Et de fait, la question essentielle qui irrigue tout le bouquin continue de me passionner : comment prendre soin et être libre ? Comment exercer une forme de liberté qui ne nie pas l'autre dans ses besoins ni les liens qui me relient à lui ? Comment, dans la pratique de sa sexualité, dans la prise de drogue et dans la création artistique donc, vivre le lien entre un sentiment de liberté à être et les contraintes intérieures ou externes qu'induisent ces pratiques ? Comment être soi quand on est au monde ?
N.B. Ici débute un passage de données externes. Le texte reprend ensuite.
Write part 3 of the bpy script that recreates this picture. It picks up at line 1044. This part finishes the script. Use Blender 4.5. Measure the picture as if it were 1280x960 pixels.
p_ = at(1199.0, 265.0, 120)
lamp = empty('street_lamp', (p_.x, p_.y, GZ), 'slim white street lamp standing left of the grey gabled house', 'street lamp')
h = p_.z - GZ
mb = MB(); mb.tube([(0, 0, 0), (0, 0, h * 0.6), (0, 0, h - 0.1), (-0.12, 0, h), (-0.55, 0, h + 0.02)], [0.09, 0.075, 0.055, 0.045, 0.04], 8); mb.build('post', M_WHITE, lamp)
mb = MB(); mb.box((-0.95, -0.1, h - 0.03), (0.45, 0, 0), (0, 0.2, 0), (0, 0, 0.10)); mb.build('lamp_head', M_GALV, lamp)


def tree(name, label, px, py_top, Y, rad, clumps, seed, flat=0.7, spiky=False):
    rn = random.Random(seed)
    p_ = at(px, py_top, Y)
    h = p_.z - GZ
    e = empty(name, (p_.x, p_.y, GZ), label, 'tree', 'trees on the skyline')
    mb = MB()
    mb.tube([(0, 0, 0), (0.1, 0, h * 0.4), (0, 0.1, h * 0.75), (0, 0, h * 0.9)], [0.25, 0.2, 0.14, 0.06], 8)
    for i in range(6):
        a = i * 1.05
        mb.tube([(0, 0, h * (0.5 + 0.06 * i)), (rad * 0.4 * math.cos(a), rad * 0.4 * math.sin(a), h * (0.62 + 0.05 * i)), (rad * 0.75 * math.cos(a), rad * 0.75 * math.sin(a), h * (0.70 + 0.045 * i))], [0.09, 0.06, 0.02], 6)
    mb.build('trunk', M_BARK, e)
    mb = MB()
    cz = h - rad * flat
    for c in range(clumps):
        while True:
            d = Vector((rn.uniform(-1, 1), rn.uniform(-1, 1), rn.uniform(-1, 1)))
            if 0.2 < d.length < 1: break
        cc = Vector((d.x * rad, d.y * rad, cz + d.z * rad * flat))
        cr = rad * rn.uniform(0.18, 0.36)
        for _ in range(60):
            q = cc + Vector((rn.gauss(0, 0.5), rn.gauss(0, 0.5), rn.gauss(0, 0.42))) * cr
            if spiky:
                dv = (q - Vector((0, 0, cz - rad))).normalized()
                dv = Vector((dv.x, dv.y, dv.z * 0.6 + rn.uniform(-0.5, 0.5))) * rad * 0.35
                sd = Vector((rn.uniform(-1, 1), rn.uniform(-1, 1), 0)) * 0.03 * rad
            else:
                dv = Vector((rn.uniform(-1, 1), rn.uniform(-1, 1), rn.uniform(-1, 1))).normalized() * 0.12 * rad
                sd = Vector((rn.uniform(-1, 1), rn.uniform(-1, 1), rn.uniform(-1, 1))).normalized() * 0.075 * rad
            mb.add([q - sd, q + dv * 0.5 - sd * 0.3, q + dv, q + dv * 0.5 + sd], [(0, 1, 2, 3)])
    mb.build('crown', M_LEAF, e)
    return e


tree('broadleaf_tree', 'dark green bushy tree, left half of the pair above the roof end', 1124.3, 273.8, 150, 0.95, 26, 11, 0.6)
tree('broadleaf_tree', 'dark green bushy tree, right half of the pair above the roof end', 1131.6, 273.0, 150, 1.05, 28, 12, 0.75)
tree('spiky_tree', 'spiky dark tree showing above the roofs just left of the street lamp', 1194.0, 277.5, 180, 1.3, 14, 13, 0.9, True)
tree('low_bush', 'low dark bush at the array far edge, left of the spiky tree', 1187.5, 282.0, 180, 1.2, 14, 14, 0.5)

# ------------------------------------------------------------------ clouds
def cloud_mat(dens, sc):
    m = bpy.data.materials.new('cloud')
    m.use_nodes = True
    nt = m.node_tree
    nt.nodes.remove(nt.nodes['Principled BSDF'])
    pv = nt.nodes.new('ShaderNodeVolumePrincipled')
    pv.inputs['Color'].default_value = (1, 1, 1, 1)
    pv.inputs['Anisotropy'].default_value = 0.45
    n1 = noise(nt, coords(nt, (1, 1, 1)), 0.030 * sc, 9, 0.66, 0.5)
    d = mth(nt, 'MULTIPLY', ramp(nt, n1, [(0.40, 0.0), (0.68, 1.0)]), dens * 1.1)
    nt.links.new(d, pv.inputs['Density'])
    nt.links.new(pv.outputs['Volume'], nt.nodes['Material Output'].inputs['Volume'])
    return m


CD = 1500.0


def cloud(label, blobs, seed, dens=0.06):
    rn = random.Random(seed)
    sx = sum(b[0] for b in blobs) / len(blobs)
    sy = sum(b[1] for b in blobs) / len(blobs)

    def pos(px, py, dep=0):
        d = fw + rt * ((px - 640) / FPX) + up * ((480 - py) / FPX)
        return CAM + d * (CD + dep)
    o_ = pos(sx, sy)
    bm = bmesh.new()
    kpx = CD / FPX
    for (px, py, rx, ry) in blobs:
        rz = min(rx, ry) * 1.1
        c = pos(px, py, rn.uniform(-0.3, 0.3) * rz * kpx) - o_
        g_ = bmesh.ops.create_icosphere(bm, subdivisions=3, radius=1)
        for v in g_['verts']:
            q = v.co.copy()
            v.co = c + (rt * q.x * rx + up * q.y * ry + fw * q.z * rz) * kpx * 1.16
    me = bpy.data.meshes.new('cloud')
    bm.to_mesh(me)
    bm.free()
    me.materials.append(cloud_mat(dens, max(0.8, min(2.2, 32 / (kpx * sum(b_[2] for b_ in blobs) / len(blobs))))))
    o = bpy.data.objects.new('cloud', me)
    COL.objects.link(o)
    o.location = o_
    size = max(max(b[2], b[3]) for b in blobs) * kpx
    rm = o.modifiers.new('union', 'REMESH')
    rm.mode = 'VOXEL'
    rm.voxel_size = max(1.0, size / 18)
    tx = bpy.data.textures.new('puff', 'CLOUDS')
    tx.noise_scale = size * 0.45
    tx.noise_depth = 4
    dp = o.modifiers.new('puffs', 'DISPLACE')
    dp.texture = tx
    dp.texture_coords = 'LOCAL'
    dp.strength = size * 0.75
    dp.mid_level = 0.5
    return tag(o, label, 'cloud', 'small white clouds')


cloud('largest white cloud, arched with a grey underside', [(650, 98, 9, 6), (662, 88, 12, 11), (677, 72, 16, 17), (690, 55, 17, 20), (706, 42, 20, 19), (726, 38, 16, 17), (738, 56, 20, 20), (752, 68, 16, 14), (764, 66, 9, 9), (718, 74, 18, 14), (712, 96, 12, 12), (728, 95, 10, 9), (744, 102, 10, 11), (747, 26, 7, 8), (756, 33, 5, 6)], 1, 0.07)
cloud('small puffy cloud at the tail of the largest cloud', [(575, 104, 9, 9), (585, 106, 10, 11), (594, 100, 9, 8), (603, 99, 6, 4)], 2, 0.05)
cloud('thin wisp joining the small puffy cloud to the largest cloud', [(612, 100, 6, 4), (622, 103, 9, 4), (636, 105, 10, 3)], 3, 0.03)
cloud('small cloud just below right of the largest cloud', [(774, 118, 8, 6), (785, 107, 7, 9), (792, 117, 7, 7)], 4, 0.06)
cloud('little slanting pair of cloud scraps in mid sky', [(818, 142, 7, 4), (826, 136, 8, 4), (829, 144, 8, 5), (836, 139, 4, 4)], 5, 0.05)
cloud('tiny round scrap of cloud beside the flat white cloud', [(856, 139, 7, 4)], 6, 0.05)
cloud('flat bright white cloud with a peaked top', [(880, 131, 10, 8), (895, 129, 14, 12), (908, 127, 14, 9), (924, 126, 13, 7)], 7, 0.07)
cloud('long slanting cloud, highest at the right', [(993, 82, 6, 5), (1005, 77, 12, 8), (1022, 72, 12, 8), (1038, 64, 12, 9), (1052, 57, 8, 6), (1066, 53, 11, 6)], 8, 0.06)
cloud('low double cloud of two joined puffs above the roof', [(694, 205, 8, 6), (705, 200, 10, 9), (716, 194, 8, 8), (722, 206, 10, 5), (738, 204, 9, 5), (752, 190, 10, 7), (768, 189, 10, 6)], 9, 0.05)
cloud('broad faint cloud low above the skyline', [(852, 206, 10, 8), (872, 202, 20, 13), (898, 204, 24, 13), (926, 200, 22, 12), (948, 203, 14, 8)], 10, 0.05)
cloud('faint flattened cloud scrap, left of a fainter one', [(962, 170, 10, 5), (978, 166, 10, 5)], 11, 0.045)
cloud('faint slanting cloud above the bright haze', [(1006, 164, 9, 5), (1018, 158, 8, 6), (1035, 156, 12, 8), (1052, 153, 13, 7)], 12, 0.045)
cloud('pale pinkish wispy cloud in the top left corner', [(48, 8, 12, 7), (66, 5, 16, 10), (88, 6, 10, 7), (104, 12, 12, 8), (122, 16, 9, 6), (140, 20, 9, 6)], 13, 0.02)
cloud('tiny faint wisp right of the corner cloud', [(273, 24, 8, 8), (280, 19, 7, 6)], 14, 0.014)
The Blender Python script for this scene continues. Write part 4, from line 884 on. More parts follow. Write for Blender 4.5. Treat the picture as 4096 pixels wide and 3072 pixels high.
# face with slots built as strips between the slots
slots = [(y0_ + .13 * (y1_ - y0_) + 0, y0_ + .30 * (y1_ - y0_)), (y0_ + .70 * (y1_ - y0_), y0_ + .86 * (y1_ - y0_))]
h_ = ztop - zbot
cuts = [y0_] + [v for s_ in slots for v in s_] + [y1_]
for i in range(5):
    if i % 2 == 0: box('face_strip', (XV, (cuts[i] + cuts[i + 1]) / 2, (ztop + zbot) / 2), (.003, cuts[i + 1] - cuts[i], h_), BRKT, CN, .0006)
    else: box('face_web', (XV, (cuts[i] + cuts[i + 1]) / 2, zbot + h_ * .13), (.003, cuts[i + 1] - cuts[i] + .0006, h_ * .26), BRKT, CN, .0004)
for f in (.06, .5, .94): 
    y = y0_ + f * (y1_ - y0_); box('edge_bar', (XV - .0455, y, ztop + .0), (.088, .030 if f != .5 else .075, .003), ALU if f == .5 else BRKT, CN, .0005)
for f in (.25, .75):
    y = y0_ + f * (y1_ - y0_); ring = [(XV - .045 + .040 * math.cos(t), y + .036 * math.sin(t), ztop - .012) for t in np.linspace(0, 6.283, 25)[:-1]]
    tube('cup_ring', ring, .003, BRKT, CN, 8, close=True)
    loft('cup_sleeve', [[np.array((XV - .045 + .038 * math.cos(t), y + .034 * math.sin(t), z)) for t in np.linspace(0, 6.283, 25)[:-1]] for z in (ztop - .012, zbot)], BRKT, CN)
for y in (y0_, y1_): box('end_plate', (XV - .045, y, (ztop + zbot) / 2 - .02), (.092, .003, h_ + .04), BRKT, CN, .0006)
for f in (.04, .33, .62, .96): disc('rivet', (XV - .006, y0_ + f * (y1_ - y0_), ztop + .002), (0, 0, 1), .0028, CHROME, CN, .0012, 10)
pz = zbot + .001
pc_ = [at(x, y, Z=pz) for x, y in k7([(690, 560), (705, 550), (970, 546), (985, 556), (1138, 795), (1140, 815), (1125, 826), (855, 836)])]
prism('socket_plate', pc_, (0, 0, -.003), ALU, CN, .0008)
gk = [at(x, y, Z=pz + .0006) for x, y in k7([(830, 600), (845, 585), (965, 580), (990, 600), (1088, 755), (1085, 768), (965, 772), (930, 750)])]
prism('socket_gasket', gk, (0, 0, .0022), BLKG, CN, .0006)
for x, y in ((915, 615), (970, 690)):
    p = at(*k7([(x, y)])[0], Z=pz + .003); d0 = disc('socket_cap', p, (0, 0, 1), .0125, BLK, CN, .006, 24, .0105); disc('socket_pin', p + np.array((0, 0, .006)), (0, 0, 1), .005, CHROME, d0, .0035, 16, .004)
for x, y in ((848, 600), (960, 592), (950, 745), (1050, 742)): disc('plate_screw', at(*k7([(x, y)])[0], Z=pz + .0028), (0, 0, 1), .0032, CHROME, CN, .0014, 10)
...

Les articles de presse qui ont accompagné la sortie de de la liberté insistaient sur cette rafraichissante acceptation de ses propres aliénations, contradictions intérieures. de la liberté met effectivement souvent l'accent sur le fait qu'il est possible que nous désirions intimement ce qui parait mauvais, destructeur et qu'il y a, dans cette affirmation, une forme de liberté aussi. A désirer ce qui nous aliène. Que le nier ou le cacher derrière un discours victimisant nous rendrait un peu plus opaque à nous même. Qu'un discours sur ce qu'il convient d'éprouver ou de faire, loin de nous protéger de nos propres démons intérieurs leur confère au contraire un rôle bien plus important que si nous cherchions honnêtement quel rapport entretenir avec eux. Débusquer le dogmatisme social y compris lorsqu'il surfe sur une apparente défense de l'individu, voilà qui me parait toujours pertinent.
C'est donc à un chemin plein de questionnement et de déconstructions que nous conduit
Maggie Nelson, à une interrogation sur une manière ouverte de se penser et de concevoir notre place. Les uns par rapport aux autres, dans un monde de catastrophes écologiques imminentes où tout est relié. Dans une conscience de nous-mêmes qui n'aura jamais été aussi problématisée.